#### What needs to be done
Print exactly the lines from the first one down to the line that contains "ct=mixc(ct,sm(.0,.25,Y[-1]+0*Zt)*.75,[.03,.026,.022])", both included, and skip the pictures.
# start of Recorded information
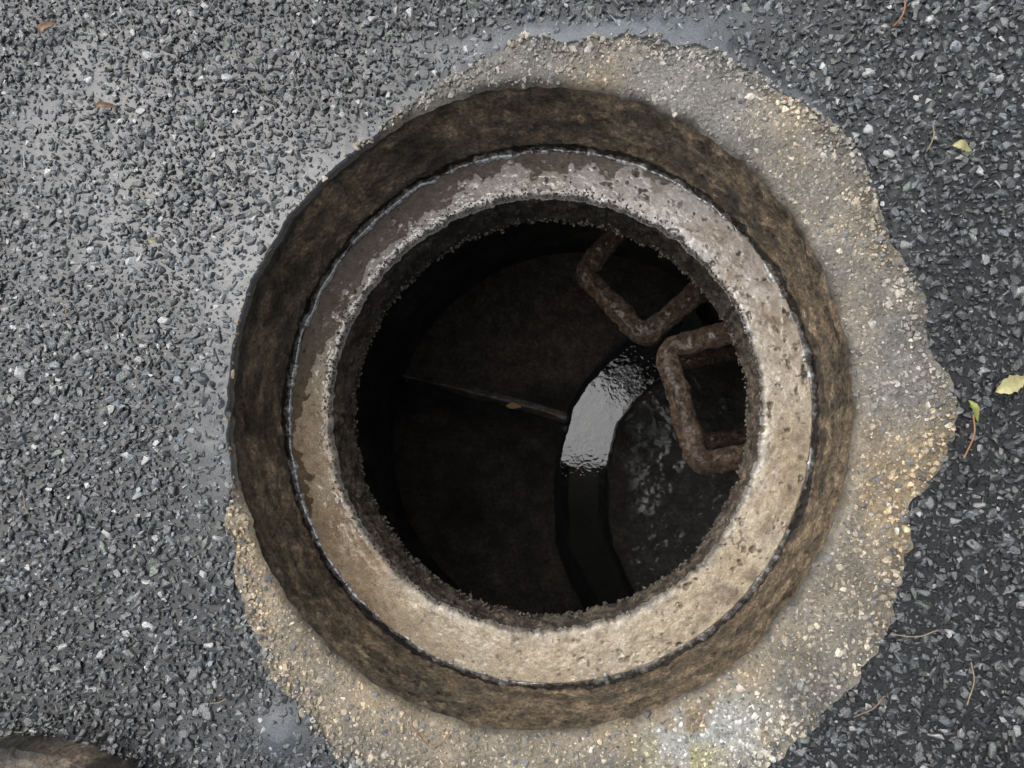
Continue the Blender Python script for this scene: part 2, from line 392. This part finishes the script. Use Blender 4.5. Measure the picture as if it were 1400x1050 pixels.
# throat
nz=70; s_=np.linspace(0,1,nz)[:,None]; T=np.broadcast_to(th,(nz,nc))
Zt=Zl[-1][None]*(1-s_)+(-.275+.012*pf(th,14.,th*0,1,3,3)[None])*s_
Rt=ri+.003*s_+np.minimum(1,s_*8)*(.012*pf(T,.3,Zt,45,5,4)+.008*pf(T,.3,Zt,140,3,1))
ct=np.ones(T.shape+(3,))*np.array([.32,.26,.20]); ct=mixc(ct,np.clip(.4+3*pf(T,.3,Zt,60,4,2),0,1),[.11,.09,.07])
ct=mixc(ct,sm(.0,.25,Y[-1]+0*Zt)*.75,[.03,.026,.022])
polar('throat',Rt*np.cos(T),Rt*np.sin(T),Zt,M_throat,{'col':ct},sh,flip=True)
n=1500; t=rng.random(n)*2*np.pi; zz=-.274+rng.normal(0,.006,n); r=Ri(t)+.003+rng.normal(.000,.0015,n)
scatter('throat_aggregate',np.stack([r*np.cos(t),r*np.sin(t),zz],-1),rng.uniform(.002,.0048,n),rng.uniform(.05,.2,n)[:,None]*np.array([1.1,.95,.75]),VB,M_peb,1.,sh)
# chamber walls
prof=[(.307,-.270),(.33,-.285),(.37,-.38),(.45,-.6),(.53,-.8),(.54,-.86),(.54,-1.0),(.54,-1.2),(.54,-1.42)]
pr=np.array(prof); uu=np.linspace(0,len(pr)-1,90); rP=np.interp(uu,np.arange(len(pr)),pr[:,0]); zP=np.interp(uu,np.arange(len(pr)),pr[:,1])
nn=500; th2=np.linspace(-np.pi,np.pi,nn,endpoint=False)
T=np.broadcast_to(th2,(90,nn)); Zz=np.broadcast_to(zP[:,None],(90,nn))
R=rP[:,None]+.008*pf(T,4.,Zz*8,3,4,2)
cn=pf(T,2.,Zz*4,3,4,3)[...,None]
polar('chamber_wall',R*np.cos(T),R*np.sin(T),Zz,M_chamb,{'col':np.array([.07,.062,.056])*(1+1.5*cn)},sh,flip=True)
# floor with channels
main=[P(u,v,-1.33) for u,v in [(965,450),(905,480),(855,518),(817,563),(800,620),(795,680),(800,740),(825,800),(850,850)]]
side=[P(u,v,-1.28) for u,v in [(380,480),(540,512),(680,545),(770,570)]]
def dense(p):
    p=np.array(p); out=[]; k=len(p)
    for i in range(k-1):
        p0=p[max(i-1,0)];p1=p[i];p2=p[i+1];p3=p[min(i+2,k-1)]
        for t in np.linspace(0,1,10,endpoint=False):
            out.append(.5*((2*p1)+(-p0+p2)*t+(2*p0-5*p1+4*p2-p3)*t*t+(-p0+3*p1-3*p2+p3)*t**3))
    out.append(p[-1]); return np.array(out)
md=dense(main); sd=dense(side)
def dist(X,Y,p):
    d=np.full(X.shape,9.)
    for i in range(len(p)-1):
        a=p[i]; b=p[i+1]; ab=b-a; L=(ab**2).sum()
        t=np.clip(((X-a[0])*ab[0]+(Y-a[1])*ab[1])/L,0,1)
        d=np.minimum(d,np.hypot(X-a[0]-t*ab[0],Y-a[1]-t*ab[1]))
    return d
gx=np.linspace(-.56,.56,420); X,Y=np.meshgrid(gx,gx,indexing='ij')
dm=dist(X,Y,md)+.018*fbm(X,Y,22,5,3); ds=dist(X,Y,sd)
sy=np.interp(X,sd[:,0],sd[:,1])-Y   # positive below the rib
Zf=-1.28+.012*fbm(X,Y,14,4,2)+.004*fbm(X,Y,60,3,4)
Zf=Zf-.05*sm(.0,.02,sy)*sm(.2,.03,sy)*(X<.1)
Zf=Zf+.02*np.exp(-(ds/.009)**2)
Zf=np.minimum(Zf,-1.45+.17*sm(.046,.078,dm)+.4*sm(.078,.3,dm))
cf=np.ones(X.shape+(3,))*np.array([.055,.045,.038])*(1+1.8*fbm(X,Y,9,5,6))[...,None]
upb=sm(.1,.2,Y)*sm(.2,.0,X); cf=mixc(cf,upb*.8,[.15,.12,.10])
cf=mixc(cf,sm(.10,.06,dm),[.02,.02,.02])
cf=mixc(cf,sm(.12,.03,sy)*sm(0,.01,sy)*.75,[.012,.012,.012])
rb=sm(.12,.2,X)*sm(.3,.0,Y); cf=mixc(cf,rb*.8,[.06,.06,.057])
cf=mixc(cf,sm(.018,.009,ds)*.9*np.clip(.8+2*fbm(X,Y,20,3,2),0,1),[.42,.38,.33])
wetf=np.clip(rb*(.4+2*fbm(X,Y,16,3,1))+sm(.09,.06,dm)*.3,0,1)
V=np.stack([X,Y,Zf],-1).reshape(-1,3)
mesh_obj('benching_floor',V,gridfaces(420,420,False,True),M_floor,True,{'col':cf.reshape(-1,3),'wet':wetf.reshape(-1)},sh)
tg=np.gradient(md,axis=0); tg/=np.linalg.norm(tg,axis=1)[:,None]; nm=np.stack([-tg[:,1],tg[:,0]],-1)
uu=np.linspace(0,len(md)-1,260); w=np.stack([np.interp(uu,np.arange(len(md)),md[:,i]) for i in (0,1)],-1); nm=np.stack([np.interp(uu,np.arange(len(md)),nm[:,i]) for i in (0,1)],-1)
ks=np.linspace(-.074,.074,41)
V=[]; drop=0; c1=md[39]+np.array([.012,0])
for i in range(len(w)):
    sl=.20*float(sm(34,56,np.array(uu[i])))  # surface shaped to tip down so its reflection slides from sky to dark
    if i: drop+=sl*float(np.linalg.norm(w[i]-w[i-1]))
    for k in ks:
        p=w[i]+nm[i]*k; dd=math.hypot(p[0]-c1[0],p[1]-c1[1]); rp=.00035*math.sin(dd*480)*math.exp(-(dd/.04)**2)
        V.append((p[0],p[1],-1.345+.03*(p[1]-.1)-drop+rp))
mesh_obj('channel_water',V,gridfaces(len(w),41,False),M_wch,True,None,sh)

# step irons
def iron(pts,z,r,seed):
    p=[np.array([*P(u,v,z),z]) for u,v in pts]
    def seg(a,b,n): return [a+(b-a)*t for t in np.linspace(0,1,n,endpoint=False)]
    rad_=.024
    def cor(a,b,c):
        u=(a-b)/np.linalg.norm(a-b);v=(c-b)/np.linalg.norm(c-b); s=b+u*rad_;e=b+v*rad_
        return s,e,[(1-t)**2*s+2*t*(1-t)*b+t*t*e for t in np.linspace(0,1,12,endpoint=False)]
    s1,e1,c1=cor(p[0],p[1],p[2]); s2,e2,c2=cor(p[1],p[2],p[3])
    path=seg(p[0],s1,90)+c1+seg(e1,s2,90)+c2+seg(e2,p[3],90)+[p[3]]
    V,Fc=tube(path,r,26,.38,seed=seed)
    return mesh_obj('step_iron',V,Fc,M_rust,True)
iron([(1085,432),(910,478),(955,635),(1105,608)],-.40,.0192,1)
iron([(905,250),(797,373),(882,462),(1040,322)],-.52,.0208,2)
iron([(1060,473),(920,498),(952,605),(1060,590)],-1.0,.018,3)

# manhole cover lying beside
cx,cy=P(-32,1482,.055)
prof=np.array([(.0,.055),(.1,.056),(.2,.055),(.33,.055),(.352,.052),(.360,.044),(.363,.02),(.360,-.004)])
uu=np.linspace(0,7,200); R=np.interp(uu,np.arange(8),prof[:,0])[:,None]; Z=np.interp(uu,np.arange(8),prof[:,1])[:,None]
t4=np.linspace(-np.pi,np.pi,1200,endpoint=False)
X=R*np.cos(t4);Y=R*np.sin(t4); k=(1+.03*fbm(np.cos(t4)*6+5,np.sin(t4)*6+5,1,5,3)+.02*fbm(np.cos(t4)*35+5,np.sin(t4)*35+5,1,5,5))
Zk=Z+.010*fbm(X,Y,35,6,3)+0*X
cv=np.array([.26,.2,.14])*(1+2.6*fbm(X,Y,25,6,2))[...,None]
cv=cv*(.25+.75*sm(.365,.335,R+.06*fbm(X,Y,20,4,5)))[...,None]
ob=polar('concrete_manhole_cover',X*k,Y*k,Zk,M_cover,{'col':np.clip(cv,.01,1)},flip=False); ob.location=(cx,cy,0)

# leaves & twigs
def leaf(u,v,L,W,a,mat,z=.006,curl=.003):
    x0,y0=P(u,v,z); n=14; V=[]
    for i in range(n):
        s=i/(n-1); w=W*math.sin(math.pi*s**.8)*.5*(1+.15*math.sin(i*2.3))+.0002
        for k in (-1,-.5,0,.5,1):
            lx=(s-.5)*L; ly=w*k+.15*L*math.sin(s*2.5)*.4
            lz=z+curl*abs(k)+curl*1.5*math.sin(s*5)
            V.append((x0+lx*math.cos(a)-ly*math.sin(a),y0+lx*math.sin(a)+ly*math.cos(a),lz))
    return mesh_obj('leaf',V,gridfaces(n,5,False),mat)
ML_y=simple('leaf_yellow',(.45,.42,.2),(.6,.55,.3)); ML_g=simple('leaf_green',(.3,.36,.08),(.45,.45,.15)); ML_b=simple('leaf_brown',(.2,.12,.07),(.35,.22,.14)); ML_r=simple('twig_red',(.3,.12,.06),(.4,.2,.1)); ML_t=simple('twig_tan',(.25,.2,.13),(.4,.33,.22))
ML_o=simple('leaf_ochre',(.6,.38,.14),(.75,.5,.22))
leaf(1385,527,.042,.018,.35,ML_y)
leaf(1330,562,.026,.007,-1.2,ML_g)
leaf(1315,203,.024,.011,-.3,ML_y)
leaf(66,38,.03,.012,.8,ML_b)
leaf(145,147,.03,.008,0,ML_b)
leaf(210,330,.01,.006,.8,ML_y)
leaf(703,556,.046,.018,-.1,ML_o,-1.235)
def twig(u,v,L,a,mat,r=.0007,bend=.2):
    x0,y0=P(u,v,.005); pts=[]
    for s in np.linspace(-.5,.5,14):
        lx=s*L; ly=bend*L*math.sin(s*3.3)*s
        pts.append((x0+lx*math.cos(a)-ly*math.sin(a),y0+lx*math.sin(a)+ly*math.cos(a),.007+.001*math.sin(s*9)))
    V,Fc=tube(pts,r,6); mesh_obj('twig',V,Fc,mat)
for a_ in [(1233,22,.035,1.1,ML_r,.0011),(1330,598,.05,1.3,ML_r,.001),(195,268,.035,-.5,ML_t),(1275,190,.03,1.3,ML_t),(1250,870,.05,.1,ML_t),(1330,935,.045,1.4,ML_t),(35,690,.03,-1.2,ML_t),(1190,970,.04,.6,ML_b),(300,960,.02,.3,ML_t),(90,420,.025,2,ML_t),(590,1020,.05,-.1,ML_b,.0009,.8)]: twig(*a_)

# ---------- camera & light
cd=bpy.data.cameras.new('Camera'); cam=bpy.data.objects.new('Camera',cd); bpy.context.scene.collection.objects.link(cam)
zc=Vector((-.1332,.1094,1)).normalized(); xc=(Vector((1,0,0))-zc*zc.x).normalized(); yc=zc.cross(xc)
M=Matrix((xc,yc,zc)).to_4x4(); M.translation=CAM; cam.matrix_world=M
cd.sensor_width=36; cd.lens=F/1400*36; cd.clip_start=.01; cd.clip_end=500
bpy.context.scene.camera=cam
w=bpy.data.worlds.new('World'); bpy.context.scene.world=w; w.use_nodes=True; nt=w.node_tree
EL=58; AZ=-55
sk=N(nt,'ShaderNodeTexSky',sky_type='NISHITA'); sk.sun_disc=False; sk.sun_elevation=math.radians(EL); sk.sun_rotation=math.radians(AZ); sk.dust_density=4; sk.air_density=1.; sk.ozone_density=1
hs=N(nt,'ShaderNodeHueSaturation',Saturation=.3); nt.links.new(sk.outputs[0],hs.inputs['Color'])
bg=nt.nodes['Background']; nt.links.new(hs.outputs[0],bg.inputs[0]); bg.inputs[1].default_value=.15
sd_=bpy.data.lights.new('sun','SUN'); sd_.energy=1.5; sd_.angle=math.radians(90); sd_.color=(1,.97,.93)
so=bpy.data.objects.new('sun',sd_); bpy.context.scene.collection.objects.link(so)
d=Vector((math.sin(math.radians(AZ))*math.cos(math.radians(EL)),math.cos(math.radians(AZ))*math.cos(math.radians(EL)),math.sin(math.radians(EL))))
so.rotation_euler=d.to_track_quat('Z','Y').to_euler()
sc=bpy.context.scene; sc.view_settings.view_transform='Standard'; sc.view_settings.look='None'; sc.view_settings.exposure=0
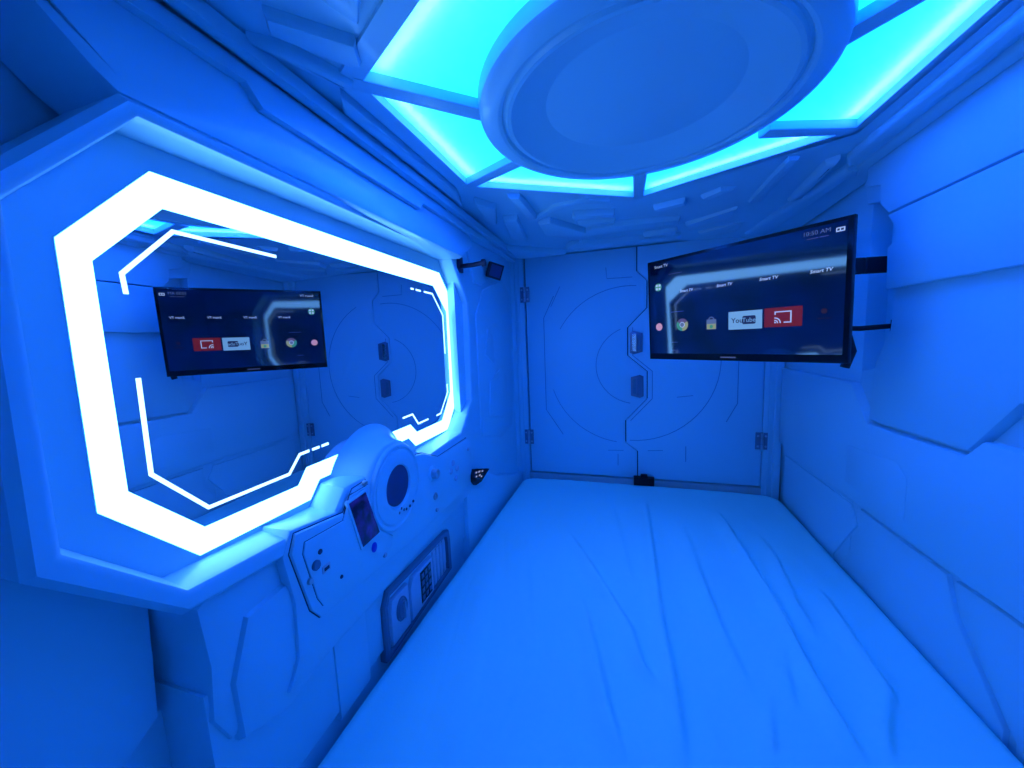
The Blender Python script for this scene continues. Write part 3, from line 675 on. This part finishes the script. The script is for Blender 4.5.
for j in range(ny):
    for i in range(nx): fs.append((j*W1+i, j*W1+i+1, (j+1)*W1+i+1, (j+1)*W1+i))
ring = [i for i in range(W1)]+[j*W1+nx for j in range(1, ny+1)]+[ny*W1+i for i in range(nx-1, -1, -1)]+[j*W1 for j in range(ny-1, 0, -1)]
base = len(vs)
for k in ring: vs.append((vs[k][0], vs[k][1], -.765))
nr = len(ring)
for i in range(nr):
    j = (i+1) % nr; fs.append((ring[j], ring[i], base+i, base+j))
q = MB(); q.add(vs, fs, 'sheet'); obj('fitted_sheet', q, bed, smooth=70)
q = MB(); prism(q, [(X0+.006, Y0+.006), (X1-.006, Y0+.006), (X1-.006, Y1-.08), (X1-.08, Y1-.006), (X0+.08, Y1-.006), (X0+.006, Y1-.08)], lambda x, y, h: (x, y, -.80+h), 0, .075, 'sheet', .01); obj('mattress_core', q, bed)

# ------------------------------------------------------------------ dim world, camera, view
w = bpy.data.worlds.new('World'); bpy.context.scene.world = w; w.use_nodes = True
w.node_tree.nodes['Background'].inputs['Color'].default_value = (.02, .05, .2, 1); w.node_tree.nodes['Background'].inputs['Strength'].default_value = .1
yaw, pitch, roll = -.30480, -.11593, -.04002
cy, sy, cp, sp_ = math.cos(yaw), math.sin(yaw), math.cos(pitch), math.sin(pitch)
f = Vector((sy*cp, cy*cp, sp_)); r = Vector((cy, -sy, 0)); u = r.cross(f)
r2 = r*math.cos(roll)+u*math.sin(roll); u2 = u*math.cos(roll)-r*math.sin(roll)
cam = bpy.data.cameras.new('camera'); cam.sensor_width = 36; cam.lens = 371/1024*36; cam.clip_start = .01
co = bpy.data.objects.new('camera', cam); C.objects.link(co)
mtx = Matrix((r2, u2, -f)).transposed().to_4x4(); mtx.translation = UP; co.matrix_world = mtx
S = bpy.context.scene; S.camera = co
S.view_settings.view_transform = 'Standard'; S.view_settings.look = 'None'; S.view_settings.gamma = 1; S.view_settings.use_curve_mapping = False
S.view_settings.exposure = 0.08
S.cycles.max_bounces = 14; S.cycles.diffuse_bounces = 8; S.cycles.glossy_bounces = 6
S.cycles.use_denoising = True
# end of Recorded information
#### Correct answer
Continue the Blender Python script for this scene: part 2, from line 392. This part finishes the script. Use Blender 4.5. Measure the picture as if it were 1400x1050 pixels.
# throat
nz=70; s_=np.linspace(0,1,nz)[:,None]; T=np.broadcast_to(th,(nz,nc))
Zt=Zl[-1][None]*(1-s_)+(-.275+.012*pf(th,14.,th*0,1,3,3)[None])*s_
Rt=ri+.003*s_+np.minimum(1,s_*8)*(.012*pf(T,.3,Zt,45,5,4)+.008*pf(T,.3,Zt,140,3,1))
ct=np.ones(T.shape+(3,))*np.array([.32,.26,.20]); ct=mixc(ct,np.clip(.4+3*pf(T,.3,Zt,60,4,2),0,1),[.11,.09,.07])
ct=mixc(ct,sm(.0,.25,Y[-1]+0*Zt)*.75,[.03,.026,.022])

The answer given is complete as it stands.